Forms
Build public forms and review submissions.
Forms collect information from leads, customers, or internal teams.
Use forms when you need structured intake instead of free-form email. A good form creates cleaner CRM data, easier follow-up, and better workflow triggers.
Start with the action your team needs after submission. The form should collect only the information required to qualify, route, or complete that action.
Build a Form
Open CRM > Forms, create a form, then add the fields you need. Keep forms short enough for the person filling them out, but include the fields your team needs to act on the submission.
Before publishing, confirm required fields, field labels, placeholder text, custom-field mapping, submission destination, and any workflow that should run after submission.
Start by deciding what record the submission should create or update. Lead capture may create a contact and deal, support intake may create a ticket, and onboarding intake may create tasks or update custom fields. The record outcome should guide the fields you ask for.
Use required fields carefully. Required fields should block submission only when the team cannot act without that answer.
Publish and Share
After the form is ready, publish it and share the public link. Test the public form before putting it on a website or sending it to customers.
Open the public link in a private browser window, submit a test response, and confirm the submission appears in Agiled with the expected processed record.
If you embed the form on a website, test the embedded page separately from the direct public link. Website scripts, layout, and security settings can affect the embedded form even when the standalone link works.
Submissions
Submissions store the answers received through the public form. Review submissions from the form detail page. Use the submission details to create CRM follow-up, assign work, or trigger automation.
Check submissions daily for active public forms. A form can collect useful information even when mapping, notification, or workflow setup needs adjustment. If a submission did not create the expected record, inspect the submission payload before editing the form.
When reviewing a submission, compare the raw answers with the created record. Confirm important values landed on the contact, account, deal, ticket, task, or custom fields where the team will actually work.
Form Templates
Use form templates for repeatable lead capture, intake, feedback, support, or onboarding forms.
Decide Submission Ownership
Every live form should have a named owner. The owner reviews first submissions, checks whether records are created correctly, fixes field mapping, and confirms workflows or notifications route to the right team.

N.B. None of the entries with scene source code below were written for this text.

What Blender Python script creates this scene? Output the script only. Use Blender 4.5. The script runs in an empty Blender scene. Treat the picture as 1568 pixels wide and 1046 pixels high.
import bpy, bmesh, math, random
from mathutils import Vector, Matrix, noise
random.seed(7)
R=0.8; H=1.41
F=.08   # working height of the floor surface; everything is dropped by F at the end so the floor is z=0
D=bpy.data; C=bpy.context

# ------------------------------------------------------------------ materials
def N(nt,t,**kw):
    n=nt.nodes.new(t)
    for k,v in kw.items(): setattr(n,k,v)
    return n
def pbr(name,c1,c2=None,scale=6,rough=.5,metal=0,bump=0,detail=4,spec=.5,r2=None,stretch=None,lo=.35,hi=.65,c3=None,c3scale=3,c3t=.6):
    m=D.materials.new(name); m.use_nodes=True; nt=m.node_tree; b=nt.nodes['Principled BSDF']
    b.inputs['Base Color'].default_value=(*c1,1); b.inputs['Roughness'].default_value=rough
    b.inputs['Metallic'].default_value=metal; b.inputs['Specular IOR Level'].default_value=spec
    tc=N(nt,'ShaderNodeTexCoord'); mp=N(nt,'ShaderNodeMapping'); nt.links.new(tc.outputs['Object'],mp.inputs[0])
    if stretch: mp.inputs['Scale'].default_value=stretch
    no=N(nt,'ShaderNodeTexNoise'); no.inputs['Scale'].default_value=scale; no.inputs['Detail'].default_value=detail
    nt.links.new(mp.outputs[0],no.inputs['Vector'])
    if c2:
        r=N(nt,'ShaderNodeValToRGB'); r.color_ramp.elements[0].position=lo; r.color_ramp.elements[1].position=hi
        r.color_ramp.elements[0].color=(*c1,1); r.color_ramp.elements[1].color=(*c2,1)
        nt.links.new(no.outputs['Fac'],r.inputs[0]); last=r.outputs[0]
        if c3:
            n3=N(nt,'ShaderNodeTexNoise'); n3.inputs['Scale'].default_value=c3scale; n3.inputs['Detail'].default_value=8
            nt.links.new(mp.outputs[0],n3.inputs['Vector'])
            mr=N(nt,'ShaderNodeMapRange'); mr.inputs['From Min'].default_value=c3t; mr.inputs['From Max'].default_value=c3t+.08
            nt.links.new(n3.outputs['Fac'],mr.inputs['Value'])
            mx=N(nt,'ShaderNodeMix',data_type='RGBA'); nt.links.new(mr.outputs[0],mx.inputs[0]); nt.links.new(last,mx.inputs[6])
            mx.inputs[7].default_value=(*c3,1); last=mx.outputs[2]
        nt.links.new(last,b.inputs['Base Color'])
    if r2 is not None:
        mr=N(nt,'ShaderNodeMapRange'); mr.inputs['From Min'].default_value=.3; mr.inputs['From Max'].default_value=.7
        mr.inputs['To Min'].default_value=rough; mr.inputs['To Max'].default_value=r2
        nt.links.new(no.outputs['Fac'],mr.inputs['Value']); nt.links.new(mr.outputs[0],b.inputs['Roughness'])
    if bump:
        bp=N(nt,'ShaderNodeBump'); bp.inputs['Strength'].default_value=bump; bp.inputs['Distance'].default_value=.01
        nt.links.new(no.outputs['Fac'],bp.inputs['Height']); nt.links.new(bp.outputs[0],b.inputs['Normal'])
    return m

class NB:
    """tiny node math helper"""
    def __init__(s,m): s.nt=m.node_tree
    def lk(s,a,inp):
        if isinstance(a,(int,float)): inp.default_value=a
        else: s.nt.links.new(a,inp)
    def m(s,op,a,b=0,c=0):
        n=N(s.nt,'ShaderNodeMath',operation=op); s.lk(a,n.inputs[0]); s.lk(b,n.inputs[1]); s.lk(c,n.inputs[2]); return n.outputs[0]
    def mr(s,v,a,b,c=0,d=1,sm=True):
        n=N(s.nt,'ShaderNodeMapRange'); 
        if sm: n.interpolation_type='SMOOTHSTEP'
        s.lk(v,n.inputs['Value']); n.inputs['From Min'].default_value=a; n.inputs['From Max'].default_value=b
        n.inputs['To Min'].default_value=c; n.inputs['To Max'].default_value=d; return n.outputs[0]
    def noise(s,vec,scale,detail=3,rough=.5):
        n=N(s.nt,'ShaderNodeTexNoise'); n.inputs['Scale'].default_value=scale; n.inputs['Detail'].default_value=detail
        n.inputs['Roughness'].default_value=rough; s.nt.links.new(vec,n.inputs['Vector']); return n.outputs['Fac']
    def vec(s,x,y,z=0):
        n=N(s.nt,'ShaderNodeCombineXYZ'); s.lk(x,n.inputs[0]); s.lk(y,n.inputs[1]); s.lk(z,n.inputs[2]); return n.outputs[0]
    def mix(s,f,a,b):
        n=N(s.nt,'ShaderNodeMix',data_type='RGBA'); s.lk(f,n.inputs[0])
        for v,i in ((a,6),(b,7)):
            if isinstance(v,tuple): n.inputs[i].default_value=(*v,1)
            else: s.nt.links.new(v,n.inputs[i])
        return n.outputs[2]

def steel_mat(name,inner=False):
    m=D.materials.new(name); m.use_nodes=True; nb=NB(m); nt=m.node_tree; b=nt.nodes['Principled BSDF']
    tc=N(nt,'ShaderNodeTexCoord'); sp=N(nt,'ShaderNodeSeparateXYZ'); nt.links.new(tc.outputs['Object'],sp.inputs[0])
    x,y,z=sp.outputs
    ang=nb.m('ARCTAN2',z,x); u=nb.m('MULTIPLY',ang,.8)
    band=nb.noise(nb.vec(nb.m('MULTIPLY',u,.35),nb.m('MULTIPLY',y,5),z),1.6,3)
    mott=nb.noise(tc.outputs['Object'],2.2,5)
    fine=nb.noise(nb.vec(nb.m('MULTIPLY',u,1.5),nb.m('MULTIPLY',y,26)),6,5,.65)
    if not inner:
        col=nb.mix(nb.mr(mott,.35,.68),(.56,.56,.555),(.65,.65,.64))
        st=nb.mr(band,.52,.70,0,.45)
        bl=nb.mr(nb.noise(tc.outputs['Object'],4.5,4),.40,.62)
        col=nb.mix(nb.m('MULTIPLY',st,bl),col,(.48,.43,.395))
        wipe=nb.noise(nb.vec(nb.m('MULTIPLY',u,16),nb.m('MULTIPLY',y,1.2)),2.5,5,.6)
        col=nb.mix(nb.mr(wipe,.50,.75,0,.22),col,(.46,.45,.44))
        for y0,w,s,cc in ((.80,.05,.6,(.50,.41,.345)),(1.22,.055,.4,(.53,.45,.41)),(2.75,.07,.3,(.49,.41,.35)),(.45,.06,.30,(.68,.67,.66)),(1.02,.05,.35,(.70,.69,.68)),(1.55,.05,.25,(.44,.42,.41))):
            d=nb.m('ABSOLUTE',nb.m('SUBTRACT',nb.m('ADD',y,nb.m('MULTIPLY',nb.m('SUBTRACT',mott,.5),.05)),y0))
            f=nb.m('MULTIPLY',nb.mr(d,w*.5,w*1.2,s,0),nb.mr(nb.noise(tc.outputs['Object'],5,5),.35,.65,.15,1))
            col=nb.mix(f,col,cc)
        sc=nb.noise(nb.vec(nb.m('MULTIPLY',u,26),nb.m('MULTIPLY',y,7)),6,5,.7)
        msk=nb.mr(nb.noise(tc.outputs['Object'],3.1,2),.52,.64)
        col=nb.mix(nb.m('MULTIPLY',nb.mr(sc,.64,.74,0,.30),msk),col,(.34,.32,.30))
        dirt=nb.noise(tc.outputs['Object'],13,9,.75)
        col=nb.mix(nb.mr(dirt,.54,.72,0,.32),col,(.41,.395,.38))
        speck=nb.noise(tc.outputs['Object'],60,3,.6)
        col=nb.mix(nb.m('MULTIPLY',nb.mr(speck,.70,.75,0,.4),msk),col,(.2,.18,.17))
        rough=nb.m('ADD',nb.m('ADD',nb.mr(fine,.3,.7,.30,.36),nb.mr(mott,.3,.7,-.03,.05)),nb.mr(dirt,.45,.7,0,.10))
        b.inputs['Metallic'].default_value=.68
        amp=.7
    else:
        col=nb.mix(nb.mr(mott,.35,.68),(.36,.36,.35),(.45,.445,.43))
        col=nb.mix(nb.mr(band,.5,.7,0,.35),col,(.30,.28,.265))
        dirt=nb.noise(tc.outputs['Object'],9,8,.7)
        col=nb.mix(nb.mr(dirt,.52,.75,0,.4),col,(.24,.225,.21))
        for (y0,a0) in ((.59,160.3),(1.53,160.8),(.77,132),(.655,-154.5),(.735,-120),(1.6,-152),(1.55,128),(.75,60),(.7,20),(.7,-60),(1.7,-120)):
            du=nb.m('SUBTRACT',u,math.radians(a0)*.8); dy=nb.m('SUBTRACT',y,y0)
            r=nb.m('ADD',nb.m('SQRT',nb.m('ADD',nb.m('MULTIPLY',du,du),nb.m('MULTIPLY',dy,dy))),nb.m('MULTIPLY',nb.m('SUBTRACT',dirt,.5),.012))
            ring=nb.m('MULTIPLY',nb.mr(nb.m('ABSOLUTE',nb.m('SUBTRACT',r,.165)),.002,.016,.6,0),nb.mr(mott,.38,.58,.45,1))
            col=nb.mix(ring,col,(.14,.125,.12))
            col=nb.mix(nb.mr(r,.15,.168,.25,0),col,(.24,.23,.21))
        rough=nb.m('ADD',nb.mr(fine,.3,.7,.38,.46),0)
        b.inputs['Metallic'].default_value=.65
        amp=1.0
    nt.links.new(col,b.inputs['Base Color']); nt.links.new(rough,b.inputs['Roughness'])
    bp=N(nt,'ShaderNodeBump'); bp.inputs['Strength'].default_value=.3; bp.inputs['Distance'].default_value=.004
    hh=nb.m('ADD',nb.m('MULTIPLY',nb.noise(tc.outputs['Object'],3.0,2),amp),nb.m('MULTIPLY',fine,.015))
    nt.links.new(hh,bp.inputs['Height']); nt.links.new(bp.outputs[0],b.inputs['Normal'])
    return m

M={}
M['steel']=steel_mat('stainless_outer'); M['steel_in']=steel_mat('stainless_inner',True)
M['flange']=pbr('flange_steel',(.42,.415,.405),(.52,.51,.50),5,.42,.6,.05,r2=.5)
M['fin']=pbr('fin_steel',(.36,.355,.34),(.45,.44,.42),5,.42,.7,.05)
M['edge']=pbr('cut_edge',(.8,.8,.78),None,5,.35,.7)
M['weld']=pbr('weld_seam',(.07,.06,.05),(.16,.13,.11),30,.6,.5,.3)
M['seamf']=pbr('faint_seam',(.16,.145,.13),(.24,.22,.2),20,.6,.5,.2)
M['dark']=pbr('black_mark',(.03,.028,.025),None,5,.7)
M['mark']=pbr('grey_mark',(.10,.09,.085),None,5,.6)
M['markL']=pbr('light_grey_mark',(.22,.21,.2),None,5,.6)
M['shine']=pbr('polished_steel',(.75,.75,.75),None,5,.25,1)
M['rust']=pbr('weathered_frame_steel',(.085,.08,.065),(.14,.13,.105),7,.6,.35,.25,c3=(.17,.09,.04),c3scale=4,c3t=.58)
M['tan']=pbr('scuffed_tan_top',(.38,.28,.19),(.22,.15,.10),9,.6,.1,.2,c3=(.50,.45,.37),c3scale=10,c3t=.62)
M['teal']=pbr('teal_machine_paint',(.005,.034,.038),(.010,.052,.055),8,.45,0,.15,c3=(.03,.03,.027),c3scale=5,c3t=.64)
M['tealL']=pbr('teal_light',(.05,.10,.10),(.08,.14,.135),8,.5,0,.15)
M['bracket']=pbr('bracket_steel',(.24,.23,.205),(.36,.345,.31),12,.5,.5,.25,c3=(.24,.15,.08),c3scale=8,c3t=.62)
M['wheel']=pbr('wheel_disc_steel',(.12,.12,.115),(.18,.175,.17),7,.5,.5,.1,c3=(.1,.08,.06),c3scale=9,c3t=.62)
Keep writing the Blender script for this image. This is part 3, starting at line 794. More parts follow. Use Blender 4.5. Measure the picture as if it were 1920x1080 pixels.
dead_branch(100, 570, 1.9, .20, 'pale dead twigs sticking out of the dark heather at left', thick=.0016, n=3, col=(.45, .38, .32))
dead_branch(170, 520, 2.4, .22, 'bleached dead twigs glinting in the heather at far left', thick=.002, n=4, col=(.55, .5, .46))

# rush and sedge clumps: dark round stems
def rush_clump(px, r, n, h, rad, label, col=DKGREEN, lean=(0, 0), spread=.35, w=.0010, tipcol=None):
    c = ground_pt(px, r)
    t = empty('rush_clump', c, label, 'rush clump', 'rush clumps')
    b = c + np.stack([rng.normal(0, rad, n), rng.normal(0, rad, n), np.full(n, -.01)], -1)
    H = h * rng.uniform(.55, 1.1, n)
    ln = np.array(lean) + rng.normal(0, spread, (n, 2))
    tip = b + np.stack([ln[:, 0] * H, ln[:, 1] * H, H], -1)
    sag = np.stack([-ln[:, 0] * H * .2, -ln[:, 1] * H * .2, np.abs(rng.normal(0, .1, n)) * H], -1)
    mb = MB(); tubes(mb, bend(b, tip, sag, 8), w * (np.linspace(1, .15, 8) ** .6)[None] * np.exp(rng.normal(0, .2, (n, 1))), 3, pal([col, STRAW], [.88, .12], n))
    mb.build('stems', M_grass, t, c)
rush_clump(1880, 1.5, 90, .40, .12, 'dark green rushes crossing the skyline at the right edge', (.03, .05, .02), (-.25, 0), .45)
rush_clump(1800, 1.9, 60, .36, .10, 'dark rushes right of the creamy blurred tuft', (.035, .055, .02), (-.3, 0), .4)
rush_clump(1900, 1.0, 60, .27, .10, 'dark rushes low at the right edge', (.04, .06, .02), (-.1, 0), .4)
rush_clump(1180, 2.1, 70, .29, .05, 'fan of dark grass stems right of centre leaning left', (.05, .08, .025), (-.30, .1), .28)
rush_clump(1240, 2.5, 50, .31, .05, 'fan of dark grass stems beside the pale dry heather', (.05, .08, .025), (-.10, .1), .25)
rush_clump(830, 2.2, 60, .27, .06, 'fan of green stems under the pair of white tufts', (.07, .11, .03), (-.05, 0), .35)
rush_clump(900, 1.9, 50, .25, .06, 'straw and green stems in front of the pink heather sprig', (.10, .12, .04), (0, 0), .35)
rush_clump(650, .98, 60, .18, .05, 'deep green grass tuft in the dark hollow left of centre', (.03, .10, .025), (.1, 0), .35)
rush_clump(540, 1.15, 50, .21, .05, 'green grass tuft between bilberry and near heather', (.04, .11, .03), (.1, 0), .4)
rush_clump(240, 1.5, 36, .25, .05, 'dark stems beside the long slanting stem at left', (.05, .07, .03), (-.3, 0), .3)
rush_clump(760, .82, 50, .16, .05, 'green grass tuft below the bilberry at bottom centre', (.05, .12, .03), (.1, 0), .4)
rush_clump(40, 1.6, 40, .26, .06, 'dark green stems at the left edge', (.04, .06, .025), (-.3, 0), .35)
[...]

Without ownership, forms can quietly collect submissions without follow-up.
For public forms tied to campaigns, review submissions daily during launch and after any change to fields, mappings, or workflows.
Keep Forms Maintainable
Review forms after changing custom fields, workflows, pipelines, ticket types, or campaign offers. Public forms should not keep asking for fields the team no longer uses, and mappings should stay aligned with the records your team expects to create.
Archive or unpublish old forms when campaigns end. Leaving outdated forms live can create records with old owners, stale pipeline stages, wrong ticket types, or missing required fields.
Form Review Routine
For active public forms:
- Submit a test response after major changes.
- Check the created or updated record.
- Confirm notifications went to the right owner.
- Confirm workflows ran once.
- Review first real submissions for data quality.